Downtown Miami activist and entrepreneur Brad Knoefler was tired of looking out of his loft window at the five-acre pile of rubble across the street that was once the Miami Arena, so he undertook what must be the ultimate DIY project: He built a park atop the debris.
He didn’t just plunk down some sod, either.
Grand Central Park, which opens to the public Friday evening, boasts paths winding through a small forest of 250 trees — slash pines, oaks, royal palms, red maples, cypress and sweetgums — and a great sloping lawn, seeded though not quite yet covered with a green carpet of eco-friendly microclover.
Crowning it all is a 12-foot hill — built from the crushed concrete — with a panoramic view of downtown Miami and surrounding hardscrabble neighborhoods, which seem suddenly transmuted with promise.
At the park’s center is an oval plaza, lined up with the iconic Freedom Tower two blocks east, that will be key to its success. The plaza will host concerts, festivals and markets that Knoefler says will generate enough money to cover maintenance and operational costs while attracting life to Park West’s desolate streets.
“This was a wasteland,’’ the gangly, fast-talking Knoefler, 44 , said between sips of Gatorade as he directed a small crew watering the soil and still-rooting trees and steamrolling the dirt paths flat just two days before the opening.
“It’s already changing the local dynamics. It’s becoming a real neighborhood in a weird sort of way. In just a couple of months, I’ve been meeting all sorts of people I didn’t know, and I see people out walking by, which you never saw before.’’

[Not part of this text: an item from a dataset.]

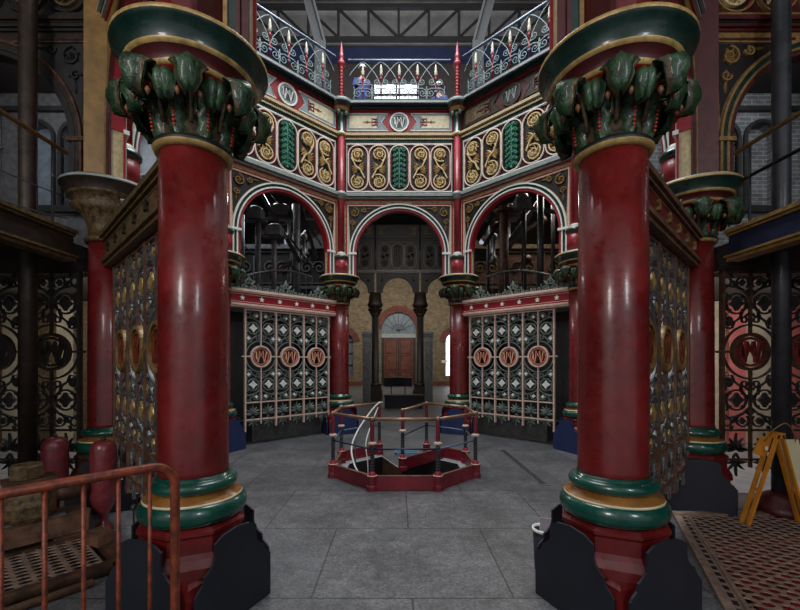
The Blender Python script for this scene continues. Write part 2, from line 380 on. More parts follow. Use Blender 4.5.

Though privately built, owned and operated, the fenced park — with construction underwritten by $65,000 from Knoefler’s nonprofit neighborhood group and a $200,000 city grant — will be open to the public during daylight hours with few restrictions other than obtaining a free membership card.
Here’s the kicker: The park is meant to be temporary.
Knoefler’s group, the Omni/Park West Redevelopment Association, has a 36-month, $200,000-a-year lease with property owner Glenn Straub, the eccentric Palm Beach developer who bought the Miami Heat’s old home at auction from the city in 2004 and subsequently tore it down after finding no profitable use for the obsolete arena.
The park, Knoefler says, will not only provide Park West a badly needed lift, but also serve as a demonstration of what can be quickly accomplished in even the toughest urban neighborhoods with a bit of imagination, some money but not a lot, and, not least, cooperation between residents and a city that in the past failed to fulfill promises of improvement.
The old pink arena, built by the city to lure an NBA team and sold to taxpayers and residents of adjacent Overtown as a redevelopment catalyst, became instead a symbol of broken promises. Little redevelopment took place beyond two apartment complexes directly to the arena’s north, today isolated oases in a sea of vacant lots and crumbling infrastructure.
After the Heat moved to the American Airlines Arena across Biscayne Boulevard, Straub took control of the site but could not come up with a redevelopment plan and, amid a dispute with the demolition company, let the property — and a mountain of rubble — sit for years. Straub hopes to capitalize eventually on improving prospects for the neighborhood, which is being eyed for a convention center or casino.